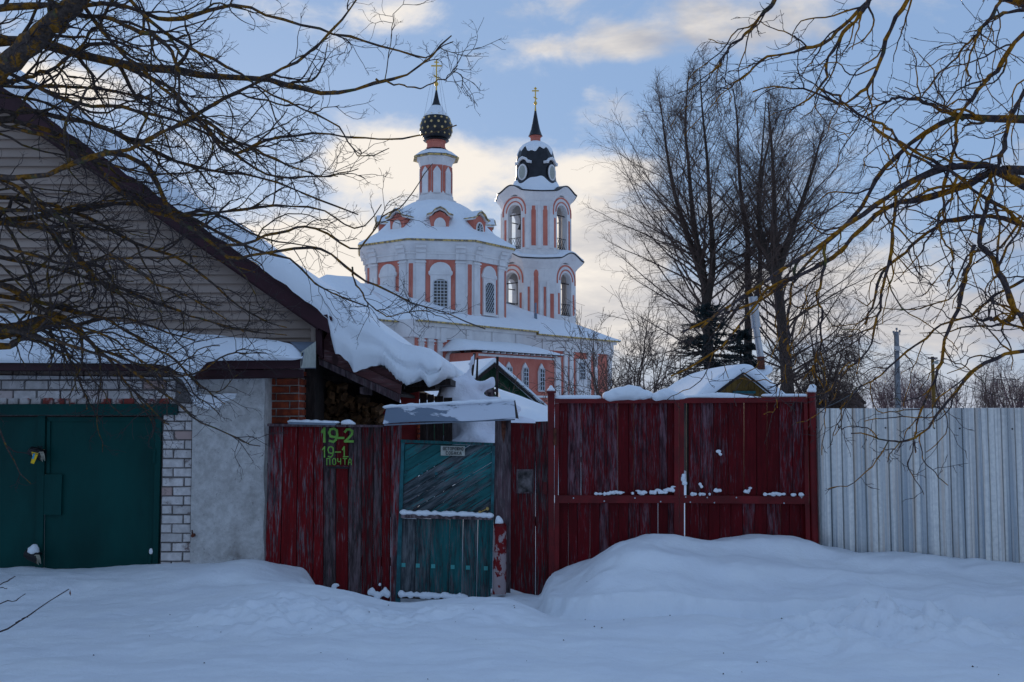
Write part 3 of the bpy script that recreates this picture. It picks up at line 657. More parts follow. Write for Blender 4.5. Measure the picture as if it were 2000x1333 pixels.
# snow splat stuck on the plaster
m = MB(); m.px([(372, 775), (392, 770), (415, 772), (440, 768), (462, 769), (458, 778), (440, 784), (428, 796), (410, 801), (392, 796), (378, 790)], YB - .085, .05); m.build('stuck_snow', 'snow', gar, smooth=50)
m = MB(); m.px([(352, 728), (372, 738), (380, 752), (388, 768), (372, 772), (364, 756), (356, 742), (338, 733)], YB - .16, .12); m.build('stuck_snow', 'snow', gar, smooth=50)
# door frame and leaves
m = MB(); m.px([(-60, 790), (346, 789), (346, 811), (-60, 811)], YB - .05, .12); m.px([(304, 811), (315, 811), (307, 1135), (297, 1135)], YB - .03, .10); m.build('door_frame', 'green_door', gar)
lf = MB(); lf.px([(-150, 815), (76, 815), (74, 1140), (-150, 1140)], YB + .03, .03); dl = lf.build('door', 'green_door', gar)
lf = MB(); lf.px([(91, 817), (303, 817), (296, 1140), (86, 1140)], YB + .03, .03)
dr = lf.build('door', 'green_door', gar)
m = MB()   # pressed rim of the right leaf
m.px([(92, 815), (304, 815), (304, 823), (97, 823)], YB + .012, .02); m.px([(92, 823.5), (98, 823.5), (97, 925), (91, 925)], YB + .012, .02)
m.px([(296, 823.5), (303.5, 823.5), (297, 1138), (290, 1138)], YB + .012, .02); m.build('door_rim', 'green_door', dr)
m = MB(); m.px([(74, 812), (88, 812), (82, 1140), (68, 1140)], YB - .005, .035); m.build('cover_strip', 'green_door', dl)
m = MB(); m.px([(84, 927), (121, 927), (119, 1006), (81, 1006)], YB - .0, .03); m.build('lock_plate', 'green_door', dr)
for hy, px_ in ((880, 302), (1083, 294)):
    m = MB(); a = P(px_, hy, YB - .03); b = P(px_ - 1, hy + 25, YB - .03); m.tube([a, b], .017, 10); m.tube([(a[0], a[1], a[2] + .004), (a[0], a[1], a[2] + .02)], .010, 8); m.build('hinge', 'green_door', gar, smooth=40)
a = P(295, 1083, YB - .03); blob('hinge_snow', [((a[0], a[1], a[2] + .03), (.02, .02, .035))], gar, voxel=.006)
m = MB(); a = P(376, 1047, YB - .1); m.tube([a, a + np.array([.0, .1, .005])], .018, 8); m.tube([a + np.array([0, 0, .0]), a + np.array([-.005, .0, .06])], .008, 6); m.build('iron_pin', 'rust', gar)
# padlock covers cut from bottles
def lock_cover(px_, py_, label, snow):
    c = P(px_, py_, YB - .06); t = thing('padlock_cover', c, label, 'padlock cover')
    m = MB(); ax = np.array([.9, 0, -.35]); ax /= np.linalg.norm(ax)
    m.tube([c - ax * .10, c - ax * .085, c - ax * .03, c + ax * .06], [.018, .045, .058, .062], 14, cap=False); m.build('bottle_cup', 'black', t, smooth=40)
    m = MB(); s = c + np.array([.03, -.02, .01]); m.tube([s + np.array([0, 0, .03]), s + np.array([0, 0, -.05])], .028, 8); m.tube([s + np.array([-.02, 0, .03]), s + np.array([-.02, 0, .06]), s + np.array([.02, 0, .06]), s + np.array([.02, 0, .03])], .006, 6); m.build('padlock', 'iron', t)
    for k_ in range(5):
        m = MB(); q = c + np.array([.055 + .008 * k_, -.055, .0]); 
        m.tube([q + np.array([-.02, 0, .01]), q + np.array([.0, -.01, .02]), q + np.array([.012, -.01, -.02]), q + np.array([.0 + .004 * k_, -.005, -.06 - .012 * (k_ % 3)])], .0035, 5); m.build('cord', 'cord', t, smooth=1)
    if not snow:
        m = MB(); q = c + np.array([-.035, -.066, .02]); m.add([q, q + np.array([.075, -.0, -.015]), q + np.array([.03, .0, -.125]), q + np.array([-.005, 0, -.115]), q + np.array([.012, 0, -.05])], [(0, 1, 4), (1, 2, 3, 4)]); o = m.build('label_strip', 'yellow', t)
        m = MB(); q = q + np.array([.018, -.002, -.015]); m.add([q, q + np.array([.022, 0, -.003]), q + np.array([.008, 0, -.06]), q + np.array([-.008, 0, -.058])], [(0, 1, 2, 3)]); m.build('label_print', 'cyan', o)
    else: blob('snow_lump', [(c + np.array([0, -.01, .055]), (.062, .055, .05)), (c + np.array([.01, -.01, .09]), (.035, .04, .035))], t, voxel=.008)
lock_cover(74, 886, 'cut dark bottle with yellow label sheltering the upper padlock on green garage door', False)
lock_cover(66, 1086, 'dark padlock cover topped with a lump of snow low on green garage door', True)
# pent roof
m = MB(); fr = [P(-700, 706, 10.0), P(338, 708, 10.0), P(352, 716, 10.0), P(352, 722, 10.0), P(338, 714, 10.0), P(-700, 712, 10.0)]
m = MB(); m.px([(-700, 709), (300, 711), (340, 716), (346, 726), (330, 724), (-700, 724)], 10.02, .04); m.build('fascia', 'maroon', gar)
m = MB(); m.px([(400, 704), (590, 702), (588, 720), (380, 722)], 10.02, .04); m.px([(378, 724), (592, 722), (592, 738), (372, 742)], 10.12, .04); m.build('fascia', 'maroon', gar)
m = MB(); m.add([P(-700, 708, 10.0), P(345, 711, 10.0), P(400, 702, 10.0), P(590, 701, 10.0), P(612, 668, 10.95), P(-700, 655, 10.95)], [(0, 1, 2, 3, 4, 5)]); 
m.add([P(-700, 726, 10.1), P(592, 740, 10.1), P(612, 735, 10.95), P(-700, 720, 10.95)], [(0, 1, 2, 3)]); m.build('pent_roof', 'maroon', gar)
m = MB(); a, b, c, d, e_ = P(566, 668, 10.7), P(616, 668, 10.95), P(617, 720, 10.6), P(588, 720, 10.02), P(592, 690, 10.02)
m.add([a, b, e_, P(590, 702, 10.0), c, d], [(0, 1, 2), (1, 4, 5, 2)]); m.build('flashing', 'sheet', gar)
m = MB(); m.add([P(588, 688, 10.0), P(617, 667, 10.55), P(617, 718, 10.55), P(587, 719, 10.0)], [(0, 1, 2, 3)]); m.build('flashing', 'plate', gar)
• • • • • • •
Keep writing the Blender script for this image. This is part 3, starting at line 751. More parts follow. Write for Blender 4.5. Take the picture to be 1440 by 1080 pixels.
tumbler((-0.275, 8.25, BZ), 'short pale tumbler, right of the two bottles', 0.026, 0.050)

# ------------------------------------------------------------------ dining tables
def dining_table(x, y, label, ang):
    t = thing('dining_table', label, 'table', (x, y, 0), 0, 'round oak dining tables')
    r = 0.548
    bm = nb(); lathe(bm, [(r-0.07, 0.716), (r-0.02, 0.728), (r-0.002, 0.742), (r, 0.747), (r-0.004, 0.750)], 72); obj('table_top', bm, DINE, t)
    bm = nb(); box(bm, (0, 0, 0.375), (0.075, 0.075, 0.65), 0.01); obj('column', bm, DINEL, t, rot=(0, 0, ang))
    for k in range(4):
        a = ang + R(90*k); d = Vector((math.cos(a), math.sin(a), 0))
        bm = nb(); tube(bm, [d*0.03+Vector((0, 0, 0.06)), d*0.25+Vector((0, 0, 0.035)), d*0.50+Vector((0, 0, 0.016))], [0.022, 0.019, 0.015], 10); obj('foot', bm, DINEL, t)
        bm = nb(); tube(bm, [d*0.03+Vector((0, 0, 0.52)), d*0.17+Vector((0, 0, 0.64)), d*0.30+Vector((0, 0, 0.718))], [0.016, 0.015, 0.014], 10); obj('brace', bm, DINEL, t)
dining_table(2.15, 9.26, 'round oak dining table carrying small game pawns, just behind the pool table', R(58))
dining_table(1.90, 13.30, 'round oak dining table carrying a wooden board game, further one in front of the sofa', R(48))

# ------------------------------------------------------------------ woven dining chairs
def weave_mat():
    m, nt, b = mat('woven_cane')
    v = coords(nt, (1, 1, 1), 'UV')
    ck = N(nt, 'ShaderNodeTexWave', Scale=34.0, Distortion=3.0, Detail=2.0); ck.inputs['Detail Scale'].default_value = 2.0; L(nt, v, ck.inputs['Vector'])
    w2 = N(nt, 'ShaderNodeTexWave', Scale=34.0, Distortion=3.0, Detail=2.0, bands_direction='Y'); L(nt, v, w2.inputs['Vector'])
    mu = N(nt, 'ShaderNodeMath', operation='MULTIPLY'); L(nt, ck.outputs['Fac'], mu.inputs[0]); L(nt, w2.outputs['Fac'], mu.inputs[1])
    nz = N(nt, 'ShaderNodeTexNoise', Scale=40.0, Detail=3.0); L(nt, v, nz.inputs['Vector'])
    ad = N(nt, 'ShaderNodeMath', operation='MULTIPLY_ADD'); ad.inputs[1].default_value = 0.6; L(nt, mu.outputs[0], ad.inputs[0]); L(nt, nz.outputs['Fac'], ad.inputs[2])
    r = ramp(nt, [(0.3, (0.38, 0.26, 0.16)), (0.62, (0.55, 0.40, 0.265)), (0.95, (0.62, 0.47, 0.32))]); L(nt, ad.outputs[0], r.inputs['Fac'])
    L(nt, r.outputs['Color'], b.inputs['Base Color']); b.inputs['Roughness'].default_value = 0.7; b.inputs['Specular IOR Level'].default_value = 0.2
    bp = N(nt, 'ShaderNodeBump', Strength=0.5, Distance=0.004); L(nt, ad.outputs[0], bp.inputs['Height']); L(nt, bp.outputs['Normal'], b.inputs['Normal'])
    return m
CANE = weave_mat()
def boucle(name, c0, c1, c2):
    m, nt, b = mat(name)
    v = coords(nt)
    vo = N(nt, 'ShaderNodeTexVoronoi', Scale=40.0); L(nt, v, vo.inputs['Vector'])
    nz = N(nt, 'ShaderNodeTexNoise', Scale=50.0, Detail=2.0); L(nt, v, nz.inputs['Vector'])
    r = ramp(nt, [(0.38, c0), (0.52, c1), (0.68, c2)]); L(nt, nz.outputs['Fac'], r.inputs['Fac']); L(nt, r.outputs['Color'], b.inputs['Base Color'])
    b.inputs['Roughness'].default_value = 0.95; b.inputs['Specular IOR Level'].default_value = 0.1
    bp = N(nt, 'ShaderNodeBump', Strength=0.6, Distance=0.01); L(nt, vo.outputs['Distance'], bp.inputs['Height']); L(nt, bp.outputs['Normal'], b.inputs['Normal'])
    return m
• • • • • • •
◆ DIRECTION
Give again, word for word, every line of the listing above from the one with "Keep writing the" to the one with "dining_table(1.90, 13.30, 'round", both inclusive, and nothing beyond them.

◆ THE SOLUTION
Keep writing the Blender script for this image. This is part 3, starting at line 751. More parts follow. Write for Blender 4.5. Take the picture to be 1440 by 1080 pixels.
tumbler((-0.275, 8.25, BZ), 'short pale tumbler, right of the two bottles', 0.026, 0.050)

# ------------------------------------------------------------------ dining tables
def dining_table(x, y, label, ang):
    t = thing('dining_table', label, 'table', (x, y, 0), 0, 'round oak dining tables')
    r = 0.548
    bm = nb(); lathe(bm, [(r-0.07, 0.716), (r-0.02, 0.728), (r-0.002, 0.742), (r, 0.747), (r-0.004, 0.750)], 72); obj('table_top', bm, DINE, t)
    bm = nb(); box(bm, (0, 0, 0.375), (0.075, 0.075, 0.65), 0.01); obj('column', bm, DINEL, t, rot=(0, 0, ang))
    for k in range(4):
        a = ang + R(90*k); d = Vector((math.cos(a), math.sin(a), 0))
        bm = nb(); tube(bm, [d*0.03+Vector((0, 0, 0.06)), d*0.25+Vector((0, 0, 0.035)), d*0.50+Vector((0, 0, 0.016))], [0.022, 0.019, 0.015], 10); obj('foot', bm, DINEL, t)
        bm = nb(); tube(bm, [d*0.03+Vector((0, 0, 0.52)), d*0.17+Vector((0, 0, 0.64)), d*0.30+Vector((0, 0, 0.718))], [0.016, 0.015, 0.014], 10); obj('brace', bm, DINEL, t)
dining_table(2.15, 9.26, 'round oak dining table carrying small game pawns, just behind the pool table', R(58))
dining_table(1.90, 13.30, 'round oak dining table carrying a wooden board game, further one in front of the sofa', R(48))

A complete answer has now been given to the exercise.